A poco più di un anno dalla scomparsa di Dolores O’Riordan, esce In The End, capitolo finale di una carriera che, al lordo del lungo iato intercorso tra il 2003 e il 2009, è durata quasi trent’anni. Un disco, ovviamente postumo (almeno, rispetto al decesso della cantante e leader della band irlandese), ma non per questo prescindibile; anzi, In The End è probabilmente la miglior realizzazione dai tempi, ormai lontanissimi, di To The Faithfull Departed (1996).

Chi temeva le solite speculazioni necrofile a fini commerciali, può tirare un sospiro di sollievo: le canzoni in scaletta sono tutte decisamente buone, alcune davvero bellissime. Nessuna profanazione, dunque, né assemblaggi di scarti o di incompiuti che avrebbero potuto ledere alla memoria di una delle artiste (e delle band) più amate degli anni novanta. Questo disco, semmai, suona come un canto del cigno, un epitaffio con cui rendere omaggio a Dolores e ricordarla con la qualità di un lavoro iniziato nel 2017 e, poi, portato a termine solo dai tre membri superstiti con l’aiuto di Stephen Street, che già in passato aveva lavorato con il gruppo, contribuendo non poco al suo successo (fra gli altri, No Need To Argue del 1994).

Il risultato finale è davvero di livello. Se da un lato, c’è il rammarico di non sapere come Dolores avrebbe perfezionato le parti vocali del disco, alcune delle quali, se non proprio in fase embrionale, sarebbero state probabilmente arricchite nel corso delle registrazioni, dall’altro, il lavoro fatto dal gruppo e da Street non poteva essere migliore. Il suono, quel suono, che, immutabile nel tempo e legatissimo agli anni ‘90, è diventato un marchio di fabbrica, torna a rilucere come non era accaduto nei due precedenti capitoli, Roses (2012) e Something Else (2017). Le rombanti chitarre elettriche, i riff croccanti delle acustiche, le melodie di facile presa, ma mai scontate, e in sottofondo, i profumi famigliari che evocano Limerick e il cuore dell’Irlanda, si coagulano intorno al cantato singhiozzante, appassionato e inconfondibile di Dolores.

C’è tristezza, e nostalgia, e sconforto, e tutto ciò è quasi inevitabile: sono pochi i momenti leggeri del disco, mentre la maggior parte delle canzoni, concepite da Dolores, che ha scritto tutti i testi, e portate a termine dai tre compagni di una vita, sono attraversate da un mood malinconico che spesso afferra la gola e non lascia scampo. D’altra parte, negli undici brani in scaletta, la O’Riordan rifletteva sulle difficoltà della propria vita, sui suoi disturbi psichici, sulla separazione dal marito e sulla battaglia che giornalmente combatteva per tornare a riappropriarsi della propria esistenza.
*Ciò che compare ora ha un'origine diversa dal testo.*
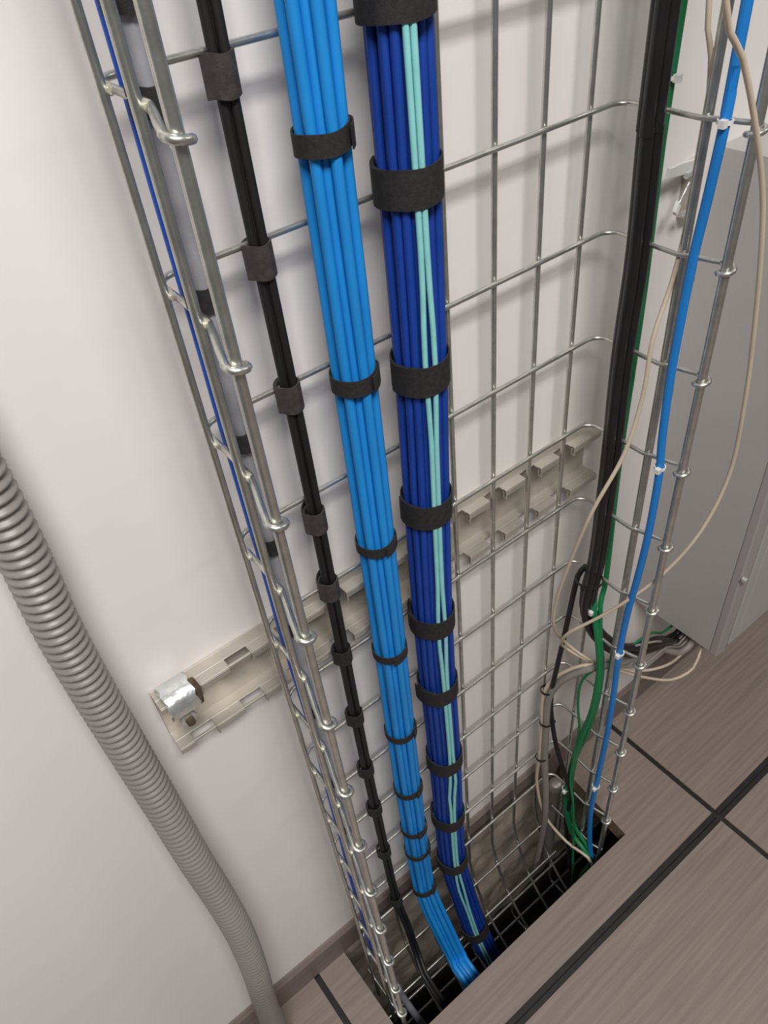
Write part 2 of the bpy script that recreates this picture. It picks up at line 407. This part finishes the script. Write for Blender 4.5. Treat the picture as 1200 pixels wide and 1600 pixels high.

Ed è indubbio, che alcuni passaggi delle liriche, così mesti, così cupi, così tristemente profetici (nell’iniziale All Over Now, Dolores canta: “ Do You Remember? Do You Remember The Place? In a Hotel In London. A Scar On Her Face”) abbiano influito sulla realizzazione finale dei brani. Che sono tutti convincenti, soprattutto nella prima parte del disco, che è anche la più marcatamente nostalgica e triste: canzoni come la citata All Over Now, la drammatica e crepuscolare Lost, l’amara invocazione di Wake Me When It’s Over, una sorta di Zombie del nuovo millennio, o la morbidezza dolente della melodia di A Place I Know, sono alcune delle cose migliori mai incise dai Cranberries. Resta, dunque, forte il rimpianto per una ritrovata ispirazione che avrebbe potuto dare ulteriori frutti, se Dolores non fosse prematuramente morta.

Vorrei cercare, ora, il modo di chiudere degnamente questa recensione, di scegliere le parole giuste che servono a sigillare non solo un album, ma anche la storia di una band e, per quanto mi riguarda, essendo fan della prima ora, un pezzettino del mio cuore. Tuttavia, come spesso accade, quando le canzoni si intrecciano con la vita privata, i ricordi e i gusti personali, il rischio è sforare nell’enfasi e nella retorica. Meglio evitare, allora, lasciando che tutti i rimpianti e le emozioni, le vostre, le mie, prendano forma durante l’ascolto del disco. Dolores apprezzerà comunque, ne sono sicuro.